REQUEST: Report each line of the data that includes the word "Python".

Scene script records
□ □ □

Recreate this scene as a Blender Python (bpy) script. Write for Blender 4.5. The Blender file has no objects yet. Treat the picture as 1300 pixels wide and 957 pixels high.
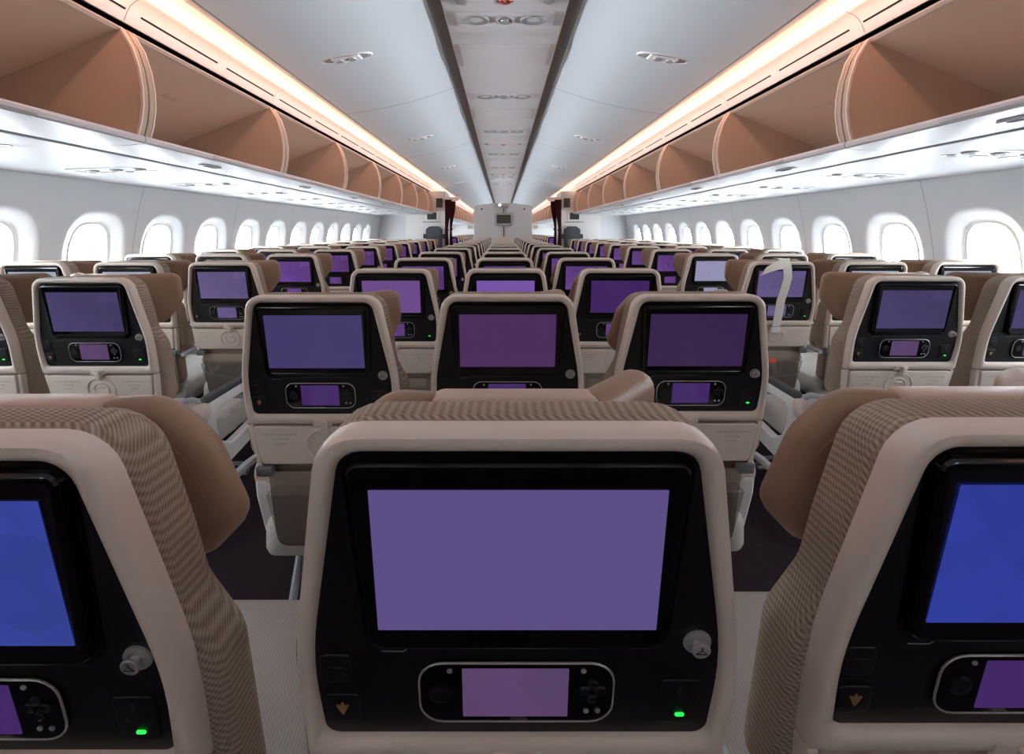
import bpy, math, random
from math import sin, cos, tan, pi, radians
random.seed(7)
S = bpy.context.scene
COL = S.collection
H0 = 1.305            # eye height
T = 0.231             # slope of the seat backs
ZS = 1.0925           # height of the top edge of a screen
PITCH = 0.8128

# ------------------------------------------------------------------ colour / materials
def lin(c):
    o = []
    for v in c:
        v /= 255.0
        o.append(v/12.92 if v <= .04045 else ((v+.055)/1.055)**2.4)
    return (o[0], o[1], o[2], 1.0)

MATS = {}
def mat(name, rgb, rough=.5, metal=0.0, spec=.5, coat=0.0, bump=None, var=None, emit=None, estr=1.0):
    if name in MATS: return MATS[name]
    m = bpy.data.materials.new(name); m.use_nodes = True
    nt = m.node_tree; b = nt.nodes['Principled BSDF']
    b.inputs['Base Color'].default_value = lin(rgb)
    b.inputs['Roughness'].default_value = rough
    b.inputs['Metallic'].default_value = metal
    b.inputs['Specular IOR Level'].default_value = spec
    b.inputs['Coat Weight'].default_value = coat
    if emit:
        b.inputs['Emission Color'].default_value = lin(emit)
        b.inputs['Emission Strength'].default_value = estr
    tc = nt.nodes.new('ShaderNodeTexCoord')
    if var:                                     # faint large blotches: (scale, amount)
        n = nt.nodes.new('ShaderNodeTexNoise'); n.inputs['Scale'].default_value = var[0]; n.inputs['Detail'].default_value = 3
        nt.links.new(tc.outputs['Object'], n.inputs['Vector'])
        mr = nt.nodes.new('ShaderNodeMapRange'); mr.inputs[3].default_value = 1-var[1]; mr.inputs[4].default_value = 1+var[1]
        nt.links.new(n.outputs['Fac'], mr.inputs[0])
        mx = nt.nodes.new('ShaderNodeMix'); mx.data_type = 'RGBA'; mx.blend_type = 'MULTIPLY'
        mx.inputs[0].default_value = 1; mx.inputs[6].default_value = lin(rgb)
        nt.links.new(mr.outputs[0], mx.inputs[7]); nt.links.new(mx.outputs[2], b.inputs['Base Color'])
    if bump:                                    # fine grain: (scale, strength)
        n = nt.nodes.new('ShaderNodeTexNoise'); n.inputs['Scale'].default_value = bump[0]; n.inputs['Detail'].default_value = 4
        nt.links.new(tc.outputs['Object'], n.inputs['Vector'])
        bp = nt.nodes.new('ShaderNodeBump'); bp.inputs['Strength'].default_value = bump[1]; bp.inputs['Distance'].default_value = .002
        nt.links.new(n.outputs['Fac'], bp.inputs['Height']); nt.links.new(bp.outputs[0], b.inputs['Normal'])
    MATS[name] = m
    return m

def weave(name, c1, c2, step, strength=.6):
    m = bpy.data.materials.new(name); m.use_nodes = True
    nt = m.node_tree; L = nt.links; b = nt.nodes['Principled BSDF']
    b.inputs['Roughness'].default_value = .9; b.inputs['Specular IOR Level'].default_value = .15
    tc = nt.nodes.new('ShaderNodeTexCoord'); sp = nt.nodes.new('ShaderNodeSeparateXYZ')
    L.new(tc.outputs['Object'], sp.inputs[0])
    def M(op, a, bb=None):
        n = nt.nodes.new('ShaderNodeMath'); n.operation = op
        for i, v in enumerate((a, bb)):
            if v is None: continue
            if isinstance(v, (int, float)): n.inputs[i].default_value = v
            else: L.new(v, n.inputs[i])
        return n.outputs[0]
    k = 2*pi/step
    yz = M('SUBTRACT', sp.outputs['Z'], sp.outputs['Y'])
    sx = M('SINE', M('MULTIPLY', M('ADD', sp.outputs['X'], sp.outputs['Y']), k))
    sz = M('SINE', M('MULTIPLY', yz, k))
    h = M('ADD', M('MULTIPLY', M('MULTIPLY', sx, sz), .5), .5)
    mx = nt.nodes.new('ShaderNodeMix'); mx.data_type = 'RGBA'; mx.clamp_factor = True
    mx.inputs[6].default_value = lin(c1); mx.inputs[7].default_value = lin(c2)
    L.new(h, mx.inputs[0]); L.new(mx.outputs[2], b.inputs['Base Color'])
    bp = nt.nodes.new('ShaderNodeBump'); bp.inputs['Strength'].default_value = strength; bp.inputs['Distance'].default_value = .0015
    L.new(h, bp.inputs['Height']); L.new(bp.outputs[0], b.inputs['Normal'])
    return m

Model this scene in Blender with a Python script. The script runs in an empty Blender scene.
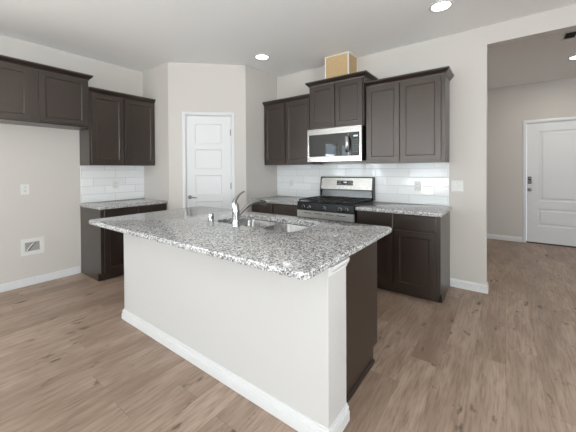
import bpy, bmesh, math
from mathutils import Vector, Matrix
PI = math.pi
C = bpy.context.scene.collection
SC = bpy.context.scene
D = bpy.data

# ------------------------------------------------------------------ camera
F = Vector((-0.59833367, 0.80114658, -0.01268776)).normalized()
U = Vector((-0.00277475, 0.01376313, 0.99990143)).normalized()
R = F.cross(U).normalized()
U = R.cross(F)
cam_d = D.cameras.new('camera')
cam = D.objects.new('camera', cam_d)
C.objects.link(cam)
m = Matrix((R, U, -F)).transposed().to_4x4()
m.translation = Vector((4.2285, -3.5941, 1.2683))
cam.matrix_world = m
cam_d.sensor_width = 36
cam_d.lens = 18.2954
cam_d.shift_x = 0.00522
cam_d.shift_y = -0.07398
cam_d.clip_start = 0.05
SC.camera = cam

# ------------------------------------------------------------------ light and exposure
SC.view_settings.view_transform = 'Standard'
SC.view_settings.look = 'None'
SC.view_settings.gamma = 1
SC.view_settings.use_curve_mapping = False
SC.view_settings.exposure = 0.03
SC.cycles.max_bounces = 12
SC.cycles.diffuse_bounces = 6
SC.cycles.glossy_bounces = 5
SC.cycles.sample_clamp_indirect = 6

world = D.worlds.new('world')
SC.world = world
world.use_nodes = True
wb = world.node_tree.nodes['Background']
wb.inputs[0].default_value = (0.80, 0.90, 1.0, 1)
wb.inputs[1].default_value = 3.2


def area(name, loc, size, power, direction, color):
    l = D.lights.new(name, 'AREA')
    l.shape = 'RECTANGLE'
    l.size, l.size_y = size
    l.energy = power
    l.color = color
    o = D.objects.new(name, l)
    C.objects.link(o)
    o.location = loc
    o.rotation_euler = Vector(direction).to_track_quat('-Z', 'Z').to_euler()
    return o


DAY = (0.94, 0.975, 1.0)
# daylight, and an added upward fill, at each window of the great room (behind the camera)
YS = -11.0          # south wall
XE = 7.6           # east wall
LEFT_WIN = [(-5.25, 0.75), (-6.35, 0.75), (-8.6, 1.6)]   # centre y, width on left wall
SOUTH_WIN = [(1.4, 1.5), (3.9, 1.9), (6.2, 1.5)]     # centre x, width on the south wall
COOL = (0.86, 0.93, 1.0)
FILL_COL = (0.97, 0.98, 1.0)  # colour of the added upward fill


def window_light(cx, cy, w, h, z, nx, ny, sky, up_fill, color):
    """sky light in the plane just outside a window, plus an added fill lamp aimed up to brighten the ceiling"""
    area('window_daylight', (cx - nx * .16, cy - ny * .16, z), (w - .08, h), sky, (nx, ny, 0), color)
    area('upward_fill', (cx - nx * 1.15, cy - ny * 1.15, .15), (w + .6, 1.5), up_fill, (nx, ny, 1.15), FILL_COL)  # added unseen lamp, low outside the window, lifts the ceiling brightness


for yc, w in LEFT_WIN:
    window_light(0, yc, w, 1.34, 1.40, 1, 0, 62 * w, 290 * w, COOL)
for xc, w in SOUTH_WIN:
    window_light(xc, YS, w, 1.6, 1.25, 0, 1, 16 * w, 350 * w, DAY)
window_light(XE, -4.6, 2.2, 1.5, 1.35, -1, 0, 215, 960, DAY)


# ------------------------------------------------------------------ materials
def mat(name):
    m_ = D.materials.new(name)
    m_.use_nodes = True
    nt = m_.node_tree
    return m_, nt, nt.nodes['Principled BSDF']


def plain(name, col, rough=.5, metal=0., spec=.5, coat=0.):
    m_, nt, b = mat(name)
    b.inputs['Base Color'].default_value = (*col, 1)
    b.inputs['Roughness'].default_value = rough
    b.inputs['Metallic'].default_value = metal
    b.inputs['Specular IOR Level'].default_value = spec
    b.inputs['Coat Weight'].default_value = coat
    return m_


def N(nt, t, **k):
    n = nt.nodes.new(t)
    for a, v in k.items():
        setattr(n, a, v)
    return n


def mth(nt, op, a, b=None, c=None):
    n = N(nt, 'ShaderNodeMath', operation=op)
    for i, q in enumerate((a, b, c)):
        if q is None:
            continue
        if isinstance(q, (int, float)):
            n.inputs[i].default_value = q
        else:
            nt.links.new(q, n.inputs[i])
    return n.outputs[0]


def mixc(nt, f, a, b, mode='MIX'):
    n = N(nt, 'ShaderNodeMix', data_type='RGBA', blend_type=mode)
    for s, q in ((n.inputs[0], f), (n.inputs[6], a), (n.inputs[7], b)):
        if isinstance(q, (int, float)):
            s.default_value = q
        elif isinstance(q, tuple):
            s.default_value = (*q, 1) if len(q) == 3 else q
        else:
            nt.links.new(q, s)
    return n.outputs[2]


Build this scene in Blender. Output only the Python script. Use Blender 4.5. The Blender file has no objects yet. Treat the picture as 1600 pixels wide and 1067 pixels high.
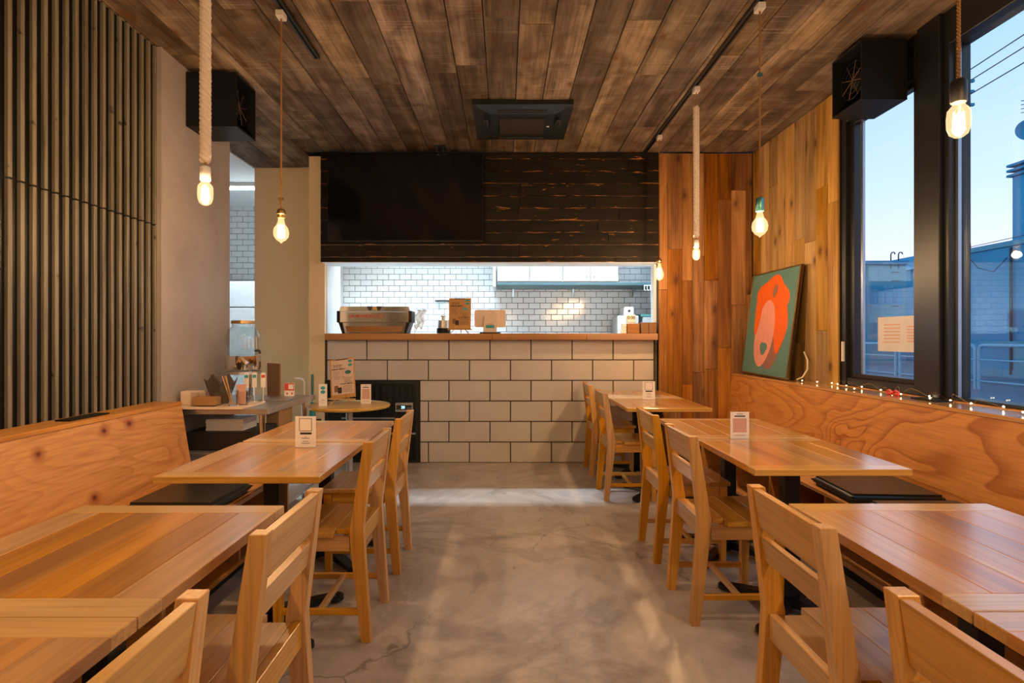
import bpy, bmesh, math, random
from mathutils import Vector, Matrix, Euler
random.seed(7)
PI = math.pi
SC = bpy.context.scene
COL = SC.collection

# ------------------------------------------------------------------ camera
cam = bpy.data.cameras.new('camera'); cam.lens = 20; cam.sensor_width = 36
cam.shift_x = 11/1600; cam.shift_y = -6.5/1600; cam.clip_start = 0.02; cam.clip_end = 300
co = bpy.data.objects.new('camera', cam); COL.objects.link(co)
co.location = (0, 0, 1.22); co.rotation_euler = (PI/2, 0, 0); SC.camera = co
# ------------------------------------------------------------------ look
vs = SC.view_settings
vs.view_transform = 'Standard'; vs.look = 'None'; vs.gamma = 1; vs.use_curve_mapping = False
vs.exposure = 0.0
# ------------------------------------------------------------------ world: dusk sky
w = bpy.data.worlds.new('dusk_sky'); SC.world = w; w.use_nodes = True
nt = w.node_tree; nt.nodes.clear()
o_ = nt.nodes.new('ShaderNodeOutputWorld'); bg = nt.nodes.new('ShaderNodeBackground')
tc = nt.nodes.new('ShaderNodeTexCoord'); sp = nt.nodes.new('ShaderNodeSeparateXYZ'); rp = nt.nodes.new('ShaderNodeValToRGB')
nt.links.new(tc.outputs['Generated'], sp.inputs[0]); nt.links.new(sp.outputs['Z'], rp.inputs[0])
nt.links.new(rp.outputs[0], bg.inputs[0]); nt.links.new(bg.outputs[0], o_.inputs[0])
cr = rp.color_ramp
cr.elements[0].position = 0.0; cr.elements[0].color = (.66, .52, .62, 1)
cr.elements[1].position = 1.0; cr.elements[1].color = (.10, .27, .50, 1)
for p, c in ((.11, (.62, .60, .70, 1)), (.22, (.46, .56, .70, 1)), (.45, (.26, .43, .60, 1))):
    e = cr.elements.new(p); e.color = c
bg.inputs[1].default_value = 2.2
# ------------------------------------------------------------------ large lamps of the kitchen (LED tubes)
def area(name, loc, sx, sy, power, color, rot=(0, 0, 0)):
    l = bpy.data.lights.new(name, 'AREA'); l.shape = 'RECTANGLE'; l.size = sx; l.size_y = sy
    l.energy = power; l.color = color; l.spread = math.radians(100)
    o = bpy.data.objects.new(name, l); COL.objects.link(o); o.location = loc; o.rotation_euler = rot
    return o
area('kitchen_tube_light', (-.9, 6.53, 2.915), 5.6, .06, 370, (.72, .90, 1.0))
area('kitchen_tube_light', (.0, 7.15, 2.93), 3.2, .05, 45, (.72, .90, 1.0))
BULB_W = 31.0
BULB_C = (1.0, .655, .36)

# ------------------------------------------------------------------ helpers
def link(name, me, mat=None, parent=None, loc=(0, 0, 0), rot=(0, 0, 0)):
    o = bpy.data.objects.new(name, me); COL.objects.link(o)
    if mat is not None:
        if len(me.materials) == 0: me.materials.append(mat)
    o.parent = parent; o.location = loc; o.rotation_euler = rot
    return o
def mesh(bm, smooth=False, name='m'):
    me = bpy.data.meshes.new(name)
    bmesh.ops.recalc_face_normals(bm, faces=bm.faces)
    bm.to_mesh(me); bm.free()
    if smooth:
        for p in me.polygons: p.use_smooth = True
        try: me.set_sharp_from_angle(angle=math.radians(38))
        except Exception: pass
    return me
def add_box(bm, x0, x1, y0, y1, z0, z1, M=None, bev=0):
    vs_ = [bm.verts.new(v) for v in ((x0,y0,z0),(x1,y0,z0),(x1,y1,z0),(x0,y1,z0),(x0,y0,z1),(x1,y0,z1),(x1,y1,z1),(x0,y1,z1))]
    fs = [bm.faces.new([vs_[i] for i in f]) for f in ((0,3,2,1),(4,5,6,7),(0,1,5,4),(1,2,6,5),(2,3,7,6),(3,0,4,7))]
    allv = vs_
    if bev > 0:
        es = list({e for f in fs for e in f.edges})
        r = bmesh.ops.bevel(bm, geom=es, offset=bev, segments=1, affect='EDGES')
        allv = list({v for v in r['verts']} | {v for v in vs_ if v.is_valid})
    if M is not None: bmesh.ops.transform(bm, matrix=M, verts=allv)
    return allv
def box(name, b, mat, parent=None, bev=0, **kw):
    """b = x0,x1,y0,y1,z0,z1 ; the origin goes to the middle of the box"""
    c = ((b[0]+b[1])/2, (b[2]+b[3])/2, (b[4]+b[5])/2)
    bm = bmesh.new(); h = ((b[1]-b[0])/2, (b[3]-b[2])/2, (b[5]-b[4])/2)
    add_box(bm, -h[0], h[0], -h[1], h[1], -h[2], h[2], bev=bev)
    return link(name, mesh(bm), mat, parent, c, **kw)
def add_prism(bm, pts, axis, a, b):
    """polygon pts in the plane across `axis`, pushed from a to b"""
    def P(u, v, t): return {'x': (t, u, v), 'y': (u, t, v), 'z': (u, v, t)}[axis]
    A = [bm.verts.new(P(u, v, a)) for u, v in pts]; B = [bm.verts.new(P(u, v, b)) for u, v in pts]
    bm.faces.new(A); bm.faces.new(B[::-1]); n = len(pts)
    for i in range(n): bm.faces.new((A[i], B[i], B[(i+1) % n], A[(i+1) % n]))
def add_lathe(bm, prof, seg=24, c=(0, 0, 0)):
    rings = []
    for r, z in prof:
        if r < 1e-6: rings.append([bm.verts.new((c[0], c[1], c[2]+z))])
        else: rings.append([bm.verts.new((c[0]+r*math.cos(2*PI*i/seg), c[1]+r*math.sin(2*PI*i/seg), c[2]+z)) for i in range(seg)])
    for A, B in zip(rings, rings[1:]):
        for i in range(seg):
            j = (i+1) % seg
            if len(A) == 1 and len(B) == 1: continue
            if len(A) == 1: bm.faces.new((A[0], B[i], B[j]))
            elif len(B) == 1: bm.faces.new((A[i], B[0], A[j]))
            else: bm.faces.new((A[i], B[i], B[j], A[j]))
def add_tube(bm, pts, r, seg=8, closed=False):
    pts = [Vector(p) for p in pts]; n = len(pts); rings = []
    up = Vector((0, 0, 1)); prev = None
    for i, p in enumerate(pts):
        if closed: t = pts[(i+1) % n]-pts[i-1]
        else: t = pts[min(i+1, n-1)]-pts[max(i-1, 0)]
        t.normalize()
        if prev is None:
            a = t.cross(up)
            if a.length < 1e-3: a = t.cross(Vector((1, 0, 0)))
            a.normalize()
        else:
            a = prev - t*prev.dot(t); a.normalize()
        prev = a; b = t.cross(a)
        rr = r[i] if isinstance(r, (list, tuple)) else r
        rings.append([bm.verts.new(p + a*rr*math.cos(2*PI*k/seg) + b*rr*math.sin(2*PI*k/seg)) for k in range(seg)])
    m = n if closed else n-1
    for i in range(m):
        A, B = rings[i], rings[(i+1) % n]
        for k in range(seg): bm.faces.new((A[k], B[k], B[(k+1) % seg], A[(k+1) % seg]))
    if not closed: bm.faces.new(rings[0][::-1]); bm.faces.new(rings[-1])
def lathe(name, prof, mat, parent=None, loc=(0,0,0), seg=24, rot=(0,0,0)):
    bm = bmesh.new(); add_lathe(bm, prof, seg); return link(name, mesh(bm, True), mat, parent, loc, rot)
def tube(name, pts, r, mat, parent=None, seg=8, closed=False, loc=(0,0,0)):
    bm = bmesh.new(); add_tube(bm, pts, r, seg, closed); return link(name, mesh(bm, True), mat, parent, loc)
def prism(name, pts, axis, a, b, mat, parent=None, loc=(0,0,0), rot=(0,0,0), bev=0):
    bm = bmesh.new(); add_prism(bm, pts, axis, a, b)
    if bev: bmesh.ops.bevel(bm, geom=list(bm.edges), offset=bev, segments=1, affect='EDGES')
    return link(name, mesh(bm), mat, parent, loc, rot)
def thing(name, label, cat, loc=(0,0,0), rz=0, group=None, rot=None):
    o = bpy.data.objects.new(name, None); COL.objects.link(o); o.empty_display_size = .1
    o.location = loc; o.rotation_euler = rot or (0, 0, rz); o['label'] = label; o['category'] = cat
    if group: o['group'] = group
    return o
def tag(o, label, cat, group=None):
    o['label'] = label; o['category'] = cat
    if group: o['group'] = group
    return o
def struct(o, label=None, cat=None):
    o['kind'] = 'structure'
    if label: o['label'] = label
    if cat: o['category'] = cat
    return o
def sthing(name, loc=(0,0,0), label=None, cat=None):
    o = bpy.data.objects.new(name, None); COL.objects.link(o); o.location = loc
    return struct(o, label, cat)
def kids(o): return list(CH.get(o, [])) 
def dup(root, loc, rz, label, group=None):
    def cp(o, par):
        c = o.copy(); COL.objects.link(c); c.parent = par
        for ch in [x for x in list(COL.objects) if x.parent == o]: cp(ch, c)
        return c
    c = cp(root, None); c.location = loc; c.rotation_euler = (0, 0, rz); c['label'] = label
    if group: c['group'] = group
    return c
def text(name, body, size, mat, parent, loc, rot, align='CENTER', sx=1.0):
    cu = bpy.data.curves.new(name, 'FONT'); cu.body = body; cu.size = size; cu.align_x = align; cu.align_y = 'CENTER'; cu.extrude = .0004; cu.offset = size*.018; cu.resolution_u = 2
    t = bpy.data.objects.new('t', cu); COL.objects.link(t)
    me = bpy.data.meshes.new_from_object(t.evaluated_get(bpy.context.evaluated_depsgraph_get()))
    bpy.data.objects.remove(t)
    me.materials.clear(); o = link(name, me, mat, parent, loc, rot); o.scale = (sx, 1, 1); return o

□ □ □

SOLUTION FOR THIS EXERCISE:
Recreate this scene as a Blender Python (bpy) script. Write for Blender 4.5. The Blender file has no objects yet. Treat the picture as 1300 pixels wide and 957 pixels high.
Model this scene in Blender with a Python script. The script runs in an empty Blender scene.
Build this scene in Blender. Output only the Python script. Use Blender 4.5. The Blender file has no objects yet. Treat the picture as 1600 pixels wide and 1067 pixels high.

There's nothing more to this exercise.